In general, Solvay is suffering from price declines that are not being offset by volumes. The price declines are in many cases indexed to transportation and energy prices, but nonetheless, a lack of compensating demand in volumes is a testament to pressure on demand, which is also consistent with a fairly negative industrial production picture for Europe which can be used as a proxy of underlying activity in its chemical end markets, which are mostly in Europe. The US market is present in the mix, but its dynamics are remote from that of Europe due to the distance.
For basic chemicals, EBITDA was down around 22% on account of falling prices and unit margin.
For performance chemicals, sales were down with volumes only slightly up, not able to offset price pressures in Silica and Coatis. The overall decline in sales from scope effects comes from this business, where a specialty chemical insulation business was disposed of. Electronics end markets were under pressure, which is consistent with our Japanese coverage in the space, and automotive and healthcare were doing decently well. With specialty chemical being more resilient in general thanks to more pricing power, down 8% in sales and 16% organically in EBITDA when excluding the disposal effects.
Specialty (Q1 Pres)
Overall, the demonstration of the scope effects as well as the price and volume effects can be seen below. Soda ash within the basic chemicals business still drives the majority of profits, and the company has been focused on this post separation with Solvay being the sink for the more commoditised businesses, at least with no more PFAS exposure.
Evolutions in EBITDA (Q1 Report)
Looking Forward
The Q2 results are coming towards the end of the month, but the picture is not expected to change much sequentially, with more of the same: EBITDA down, costs maybe marginally better controlled, modest volume growth against meaningful price decreases.
but we don’t see any major change or any major recovery in Q2 versus Q1. However, we will continue to control our costs and our cash as we did in Q1 for Q2. So this is more or less how Q2 should look like.

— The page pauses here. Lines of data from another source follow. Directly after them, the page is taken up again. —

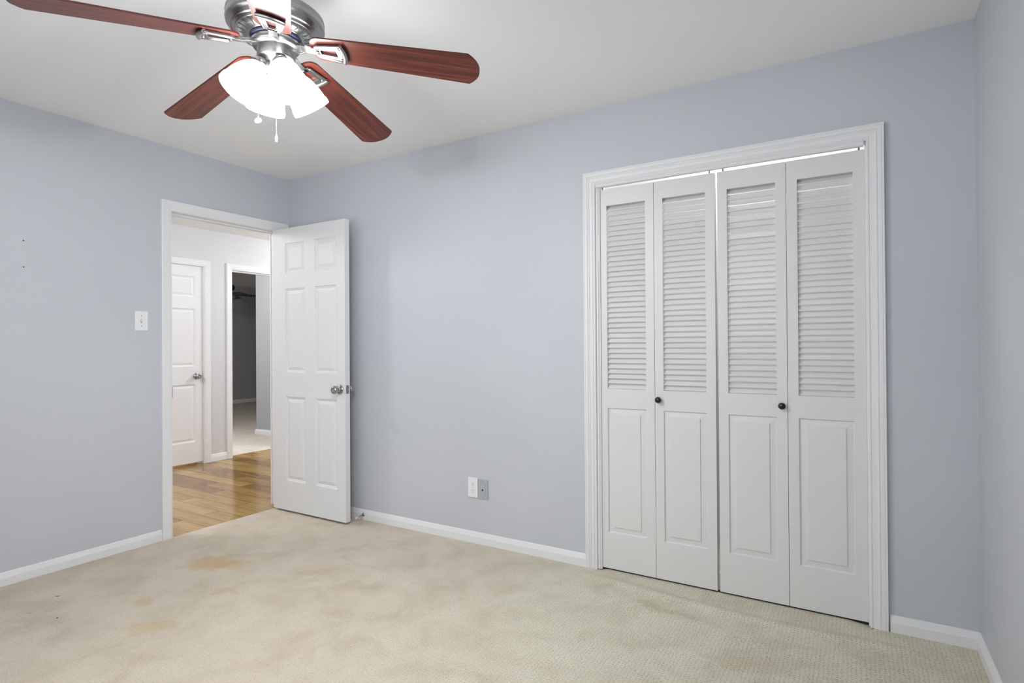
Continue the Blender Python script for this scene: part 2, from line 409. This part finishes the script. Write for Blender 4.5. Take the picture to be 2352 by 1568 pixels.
# mitred casings
def casing(axis, face, sgn, a0, a1, zt, prof, name, mt, parent=None, zb=-.002):
    """axis 0: runs along x on a wall y=face (sgn: outward y); axis 1: along y on a wall x=face"""
    b = MB(); n = len(prof); rings = []
    for (u, vv) in prof:
        o_ = face+sgn*vv
        pts = [(a0-u, zb), (a0-u, zt+u), (a1+u, zt+u), (a1+u, zb)]
        rings.append([(a, o_, z) if axis == 0 else (o_, a, z) for a, z in pts])
    vs = [q for r in rings for q in r]; fs = []
    for i in range(n-1):
        for k in range(3): fs.append((i*4+k, i*4+k+1, (i+1)*4+k+1, (i+1)*4+k))
    fs.append(tuple(i*4 for i in range(n))); fs.append(tuple(i*4+3 for i in reversed(range(n))))
    for k in range(3): fs.append(((n-1)*4+k, (n-1)*4+k+1, k+1, k))
    b.add(vs, fs); return b.build(name, mt, parent)
FLUTED = [(0, 0), (0, .0090), (.003, .0115), (.008, .0115), (.010, .0090), (.013, .0090), (.015, .0125), (.030, .0140), (.033, .0170), (.037, .0170), (.040, .0145), (.043, .0185), (.054, .0195), (.056, .0180), (.058, .0200), (.063, .0200), (.063, 0)]
PLAIN = [(0, 0), (0, .008), (.003, .010), (.012, .012), (.014, .014), (.045, .017), (.058, .018), (.062, .016), (.063, 0)]
jm = casing(0, 0, -1, 2.483, 3.703, 2.032, FLUTED, 'trim_1', MT)
struct(jm, 'fluted white casing around the louvred closet')
tr2 = casing(1, 0, 1, -.874, -.083, 2.037, PLAIN, 'trim_2', MT)
struct(tr2, 'white casing around the open bedroom doorway')
casing(1, -T, -1, -.874, -.083, 2.037, PLAIN, 'hall_side_casing', MT, tr2)
# jambs and stops of the room doorway
j = MB()
j.box(-T, 0, DY0-.018, DY0, -.004, DZ+.018).box(-T, 0, DY1, DY1+.018, -.004, DZ+.018).box(-T, 0, DY0, DY1, DZ, DZ+.018)
j.box(-.075, -.045, DY0, DY0+.011, -.004, DZ).box(-.075, -.045, DY1-.011, DY1, -.004, DZ).box(-.075, -.045, DY0+.011, DY1-.011, DZ-.011, DZ)
j.build('door_jamb', MT, tr2)
sp_ = MB().box(-.034, .0015, DY0-.0002, DY0+.0018, .866, .936).build('strike_plate', MSTEEL, tr2); sp_['label'] = 'dark metal strike plate'
# closet jambs, stop bead, valance, track
j = MB()
j.box(CX0-.015, CX0, 0, T, 0, CZ+.012).box(CX1, CX1+.015, 0, T, 0, CZ+.012).box(CX0, CX1, 0, T, CZ, CZ+.012)
j.build('closet_jamb', MT, jm)
bead = MB()
bead.box(CX0, CX0+.006, -.004, .009, 0, 2.03).box(CX0+.006, CX0+.011, .000, .009, 0, 2.03).box(CX0+.011, CX0+.0155, .003, .009, 0, 2.03)
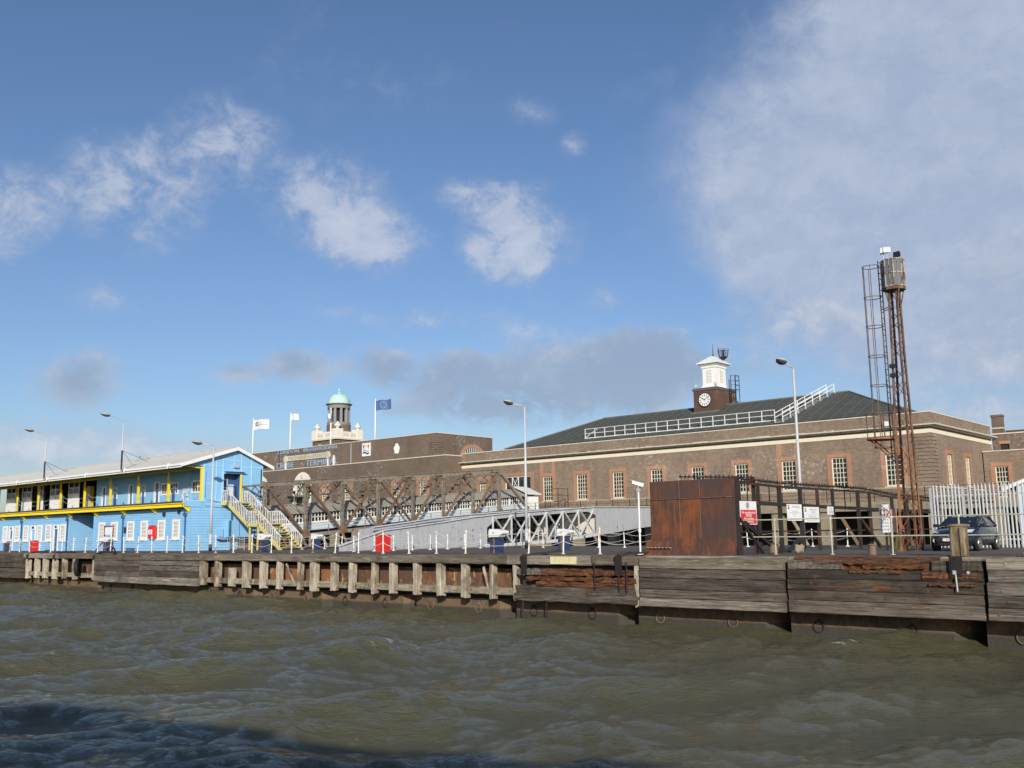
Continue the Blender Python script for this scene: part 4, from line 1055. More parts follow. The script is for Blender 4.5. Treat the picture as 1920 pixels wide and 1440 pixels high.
for x, zt, lab in poles:
    q = thing('flagpole', lab, 'flagpole', (x, 90, 16.2), 'flagpoles on the hall roof')
    MB().box(x - .2, x + .2, 89.8, 90.2, 15.8, 16.6).build('base', M['galv'], q)
    MB().tube([(x, 90, 16.5), (x, 90, zt)], [.13, .07], 8).build('pole', M['white'], q, True)
    MB().lathe(x, 90, [(.05, zt), (.12, zt + .08), (.11, zt + .16), (.03, zt + .22)], 8).build('finial', M['white'], q)
def flag(x, z, wd_, ht, ph, mat, label, amp=.12, droop=.25, rz=.0):
    f = flag_mesh(wd_, ht, ph, mat, amp, droop).build('flag', M[mat], None, True)
    f.location = (x + .09, 90, z); f.rotation_euler = (0, 0, rz)
    return tag(f, label, 'flag')
f1 = flag(-136.75, 22.9, 4.4, 1.55, .4, 'flag_white', 'white flag with a dark square logo flying left of the lettering', .14, .10)
mb = MB()
mb.v = [flag_pt(u, v, 4.4, 1.55, .4, .14, .10, -.012) for u, v in ((.12, .75), (.12, .35), (.30, .35), (.30, .75), (.17, .66), (.17, .44), (.25, .44), (.25, .66))]
mb.f = [(0, 1, 5, 4), (1, 2, 6, 5), (2, 3, 7, 6), (3, 0, 4, 7)]; mb.m = [0] * 4
o = mb.build('logo', M['sign_black'], None); o.parent = f1
for v0, v1, u0, u1 in ((.66, .72, .40, .75), (.42, .54, .36, .92)):
    mb = MB(); n_ = 6
    for i in range(n_):
        ua, ub = u0 + (u1 - u0) * i / n_, u0 + (u1 - u0) * (i + .7) / n_
        mb.add([flag_pt(ua, v0, 4.4, 1.55, .4, .14, .10, -.02), flag_pt(ub, v0, 4.4, 1.55, .4, .14, .10, -.02), flag_pt(ub, v1, 4.4, 1.55, .4, .14, .10, -.02), flag_pt(ua, v1, 4.4, 1.55, .4, .14, .10, -.02)], [(0, 1, 2, 3)])
    o = mb.build('printed_words', M['sign_grey'], None); o.parent = f1
flag(-126.4, 22.95, 2.1, .95, 1.2, 'flag_white', 'small plain white flag rippling on the second pole', .18, .1)
flag(-116.15, 21.95, 1.5, .75, 2.2, 'flag_white', 'small pale flag curling in front of the turret columns', .22, .1, -.9)
f4 = flag(-105.9, 23.0, 3.5, 1.45, 2.0, 'flag_blue', 'blue flag with a ring of gold stars right of the turret', .14, .06)
for k in range(12):
    a = 2 * math.pi * k / 12
    u, v = .5 + .17 * math.cos(a), .5 + .30 * math.sin(a)
    c0 = Vector(flag_pt(u, v, 3.5, 1.45, 2.0, .14, .06, -.03))
    pts = [(c0.x + (.10 if i % 2 == 0 else .042) * math.sin(i * math.pi / 5), c0.y, c0.z + (.10 if i % 2 == 0 else .042) * math.cos(i * math.pi / 5)) for i in range(10)]
    o = MB().prism(pts, (0, .012, 0)).build('star', M['flag_gold'], None); o.parent = f4

# ------------------------------------------------------------------ blue two-storey building on the stage
B = thing('blue_building', 'sky blue boarded two-storey building with yellow balcony and long grey roof', 'building', (-90, 42, DZ))
BX0, BX1 = -118.0, -69.21
def boards(mb, a0, a1, z0, z1, plane, axis, holes=(), pitch=.21):
    """overlapping horizontal boards, each leaning out at its foot"""
    z = z0
    while z < z1 - .01:
        t = min(z + pitch, z1)
        spans = [(a0, a1)]
        for h0, h1, hz0, hz1 in holes:
            if hz0 < t - .02 and hz1 > z + .02:
                spans = [s2 for s in spans for s2 in ((s[0], min(s[1], h0)), (max(s[0], h1), s[1])) if s2[1] - s2[0] > .01]
        for p_, q_ in spans:
            if axis == 'x':
                mb.prism([(p_, plane - .05, z + .006), (p_, plane - .004, t), (p_, plane + .02, t), (p_, plane + .02, z + .006)], (q_ - p_, 0, 0))
            else:
                mb.prism([(plane + .05, p_, z + .006), (plane - .02, p_, z + .006), (plane - .02, p_, t), (plane + .004, p_, t)], (0, q_ - p_, 0))
        z = t
LWIN_R = [(-84.3, -83.15), (-81.98, -80.82), (-79.1, -77.92), (-76.78, -75.66), (-73.97, -72.83), (-71.66, -70.56)]
LWIN_L = [(-105.4, -104.25), (-102.45, -101.2), (-100.3, -99.1), (-97.1, -95.95), (-95.2, -93.95), (-92.05, -90.85), (-108.2, -107.0), (-111.5, -110.3), (-114.5, -113.3)]
LDOOR = [(-103.85, -102.75), (-98.7, -97.4), (-93.55, -92.35), (-109.9, -108.7)]
PX0, PX1 = -90.2, -85.25
holes = [(a, b_, 3.62, 5.19) for a, b_ in LWIN_R + LWIN_L] + [(a, b_, DZ, 5.14) for a, b_ in LDOOR]
for a, b_ in ((BX0, PX0), (PX1, BX1)):
    hs = [h for h in holes if a < h[0] < b_]
    mb = MB(); wall_holes(mb, a, b_, DZ, 6.04, hs, 40.0, .2, 'x'); mb.build('lower_wall', M['blue'], B)
    mb = MB(); boards(mb, a, b_, DZ, 6.04, 40.0, 'x', hs); mb.build('cladding', M['blue'], B, kind='stuff')
# passage walls, gable lower wall
mb = MB(); mb.box(PX0 - .2, PX0, 40.201, 46.5, DZ, 6.04); mb.box(PX1, PX1 + .2, 40.201, 46.5, DZ, 6.04); mb.build('passage_wall', M['blue'], B)
mb = MB(); boards(mb, 40.05, 46.4, DZ, 6.04, PX0, 'y'); mb.build('cladding', M['blue'], B, kind='stuff')
mb = MB(); mb.box(BX1 - .2, BX1, 40.201, 46.6, DZ, 6.60); mb.build('gable_lower_wall', M['blue'], B)
mb = MB(); boards(mb, 40.0, 46.6, DZ, 6.60, BX1, 'y'); mb.build('cladding', M['blue'], B, kind='stuff')
mb = MB()
for x, y in ((BX1 - .02, 39.975), (PX0 - .02, 39.975), (PX1 + .02, 39.975), (BX1 - .02, 46.55)):
    mb.box(x - .06, x + .07, y - .03, y + .10, DZ, 6.03)
mb.build('corner_board', M['blue'], B)
MB().box(BX0, BX1, 46.4, 46.6, DZ, 9.3).build('rear_wall', M['blue'], B)
MB().box(BX0 + .3, BX1 - .3, 44.0, 44.2, DZ, 6.0).build('room_partition', M['dark_room'], B) if False else None
for a, b_ in LWIN_R + LWIN_L:
    wd = sash(B, a, b_, 3.62, 5.19, 39.93, 4, 4, 'x', .20, .05, 'white', 'glass')
    MB().box(a - .12, b_ + .12, 39.84, 39.96, 3.53, 3.615).build('sill', M['white'], wd)
for i, (a, b_) in enumerate(LDOOR):
    mb = MB(); mb.box(a, a + .28, 39.92, 40.08, DZ, 5.14); mb.box(b_ - .16, b_, 39.92, 40.08, DZ, 5.14); mb.box(a + .28, b_ - .16, 39.92, 40.08, 4.72, 5.14)
    dr = mb.build('door', M['white'], B)
    MB().box(a + .28, b_ - .16, 40.02, 40.10, DZ + .02, 4.72).build('door_leaf', M['blue_dark'] if i != 1 else M['blue'], dr)
    MB().box(a + .45, b_ - .35, 39.905, 39.94, 4.82, 5.04).build('transom_pane', M['glass'], dr)
    MB().box(b_ - .28, b_ - .24, 39.97, 40.03, 3.7, 3.85).build('handle', M['chrome'], dr)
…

Philippe Kehren, CEO of Solvay
Indeed, on the demand side, we note that China was apparently uncharacteristically importing last quarter, and this is likely not sustainable since China usually supplies itself with domestic capacity. This demand will reduce from the European export markets. At least competitive Turkish capacity is at stable levels and will not flood new volumes into markets.
As for the cost savings, these are important to parse for contextualising the guidance. The separation was significant and therefore there will have to be dis-synergies. Backend and other corporate costs are no longer shared as an example. Costs will have to be controlled as a standalone entity in order to protect from even more major profit declines.
There were 19 million EUR in recurring and sustainable cost savings this quarter. The rest in the corporate savings was apparently not sustainable.
IS (Q1 Report)
Around 18 million EUR in costs are likely to return to the administrative line on a quarterly basis starting from next quarter. These have not been permanently eliminated.
On the flip side, this year will also include a final 50 million EUR in costs related to the separation that have not yet been paid out. That’s 20% of the Q1 EBITDA, and indicatively if you annualise it around 5% of the overall Solvay EBITDA that will be erased this year but on a non-recurring basis.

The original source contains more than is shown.